Aradıkları, mail, mesaj attıkları insanlar haber veriyorlar sağolsunlar. Bize biçtikleri rol belli; İstanbul Sözleşmesi üzerinden bizi LGBT destekçisi göstermek.
Akıllara ziyan bir fitne! Üç gündür attığımız tweetler bütün hesaplarını bozmuş olacak ki; yazılanlar ortada olmasına rağmen insanlara okuduğunu anlamayan muamelesi yapmaktan ve gizli-açık lobilerle fitne kazanını kaynatmaktan çekinmiyorlar. Bizim pozisyonumuz nettir; İstanbul Sözleşmesi nas değildir.”
HOMOFOBİ İTİRAFI
Paylaşımında AKP’li Cumhurbaşkanı Recep Tayyip Erdoğan üzerinden homofobi itirafında bulunan Altun, Erdoğan’ın Türkiye’deki en büyük LGBTİ+ düşmanı olduğunu vurgulayarak şu sözlere yer verdi:
“Öte yandan artık siyasi bir hüviyet kazanan LBGT lobisinin ve endüstrisinin Türkiye’deki en büyük düşmanı Recep Tayyip Erdoğan’dır. İnsanlara sağdan yaklaşarak, LGBT ile korkutarak Erdoğan’ı hedef göstermek, düşmanlaştırmak ancak Şeytan’ın aklına gelebilirdi.”
ERDOĞAN’IN LGBTİ+ SAVUNMASI
Altun’un bu itirafı akıllara, Erdoğan’ın bundan 18 yıl önce LGBTİ+ bireylere dair kullandığı sözleri getirdi.
2002 seçimleri öncesi Kanal D ekranlarında yayınlanan “Genç Bakış” adlı programa katılan Erdoğan, bir öğrencinin “Bildiğimiz gibi Türkiye’de eşcinsel vatandaşlarımız var, eşcinsel vatandaşlarımıza Avrupa’da olduğu gibi evlilik hakkı gibi başka haklar tanımayı düşünüyor musunuz, kişisel olarak ne düşünüyorsunuz, eşcinsellere haklar tanınmalı mı tanınmamalı mı?” şeklindeki sorusunu şu ifadelerle yanıtlamıştı:
“Eşcinsellerin de kendi hak ve özgürlükleri çerçevesinde yasal güvence altına alınması şart. Zaman zaman bazı televizyon ekranlarında onların da muhatap oldukları muameleleri insani bulmuyoruz.”
FETÖ PROJESİ
Erdoğan’ı LGBTİ+ üzerinden hedef göstermenin bir FETÖ projesi olduğunu öne süren Altun, sözlerini şöyle noktaladı:
“Bu bariz FETÖ projesine, tek dertleri aile olan masum insanlarımızı ortak etmeye çalışan ve fitne ateşine sinsice odun taşıyanların iki yakası iki cihanda ellerimdedir!

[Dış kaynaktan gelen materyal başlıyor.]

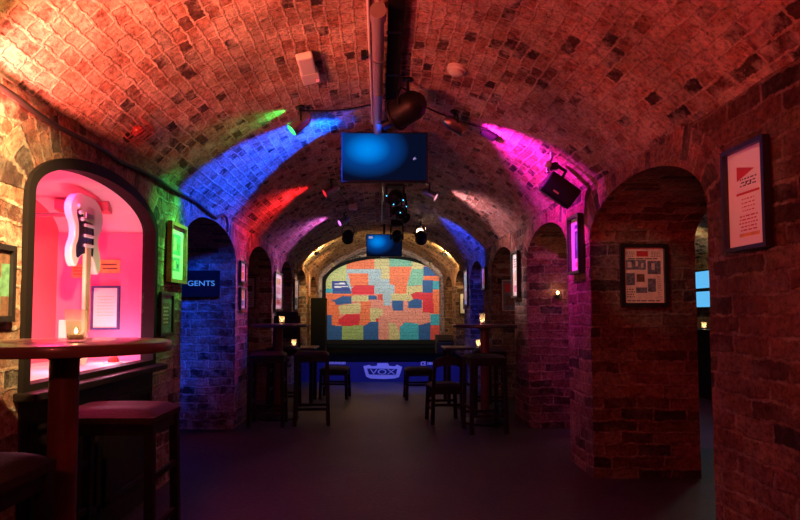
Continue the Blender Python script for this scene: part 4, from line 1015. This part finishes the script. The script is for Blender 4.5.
spot('green_spill', (-.64, 4.30, 2.60), (-1.0, 4.2, 2.5), 7, (.05, 1, .12), 70, .8, .02)
for n_, p_, t_, c_, e_ in (('green_picture', (-.74, 4.27, 2.36), (-1.46, 4.22, 1.58), (.12, 1, .12), 120), ('left_pier', (-.54, 9.0, 2.45), (-1.46, 8.5, 1.45), (1, .85, .95), 70), ('right_pier', (.58, 6.95, 2.45), (1.5, 6.53, 1.55), (1, .95, .97), 75), ('red_pier', (-.55, 6.73, 2.45), (-1.46, 6.28, 1.45), (1, .3, .25), 30),
                           ('blue_pier', (.3, 8.2, 2.45), (1.5, 8.55, 1.62), (.75, .8, 1), 60), ('last_left', (-.6, 10.97, 2.4), (-1.46, 10.3, 1.48), (1, .85, .7), 40), ('last_right', (.6, 11.1, 2.4), (1.5, 10.33, 1.6), (1, .8, .75), 40)):
    spot('picture_light_' + n_, p_, t_, e_, c_, 26, .5, .02)
spot('picture_light_newspaper', (.55, 2.5, 2.35), (1.87, 4.26, 1.42), 26, (1, .72, .62), 17, .5, .02)  # added weak spot to lift the newspaper page, no fitting hangs here
spot('picture_light_programme', (.5, 2.0, 2.4), (1.5, 2.4, 1.62), 8, (1, .45, .42), 22, .5, .02)  # likewise added, brightens the programme without a lamp of its own
# side passage
point('passage_lamp', (3.45, 5.7, 1.95), 9, (1, .9, .7), .12)
spot('passage_wall_lamp', (4.0, 8.0, 2.2), (4.9, 8.8, 1.8), 16, (1, .75, .3), 110, .7, .08)
# very low general spill
W = bpy.data.worlds.new('World'); S.world = W; W.use_nodes = True
W.node_tree.nodes['Background'].inputs[0].default_value = (.2, .08, .09, 1); W.node_tree.nodes['Background'].inputs[1].default_value = .0

# ------------------------------------------------------------------ camera
cam = bpy.data.cameras.new('camera'); co = bpy.data.objects.new('camera', cam); C.objects.link(co)
co.location = (0, 0, 1.15); co.rotation_euler = (math.radians(93), 0, 0)
cam.sensor_width = 36; cam.lens = 27; cam.shift_x = .025; cam.shift_y = .02825; cam.clip_start = .02
S.camera = co
S.view_settings.view_transform = 'Standard'; S.view_settings.look = 'None'; S.view_settings.gamma = 1; S.view_settings.use_curve_mapping = False
S.view_settings.exposure = 0.0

Hakkım kesinlikle helal değildir. Fitne, dedikodu ve iftiralarla arkasından konuştuğunuz bütün mümine kadınlar için Allah’a hesap vereceksiniz. Bir topluluğun kadınlarını hedef alan, gizli, kapaklı lobilerinizle oluşturduğunuz büyük çaplı İfk hadisesi nedeniyle Allah’ın gazabından korkmuyorsunuz ama sizi ve bütün şürekanızı O’na havale ediyorum.”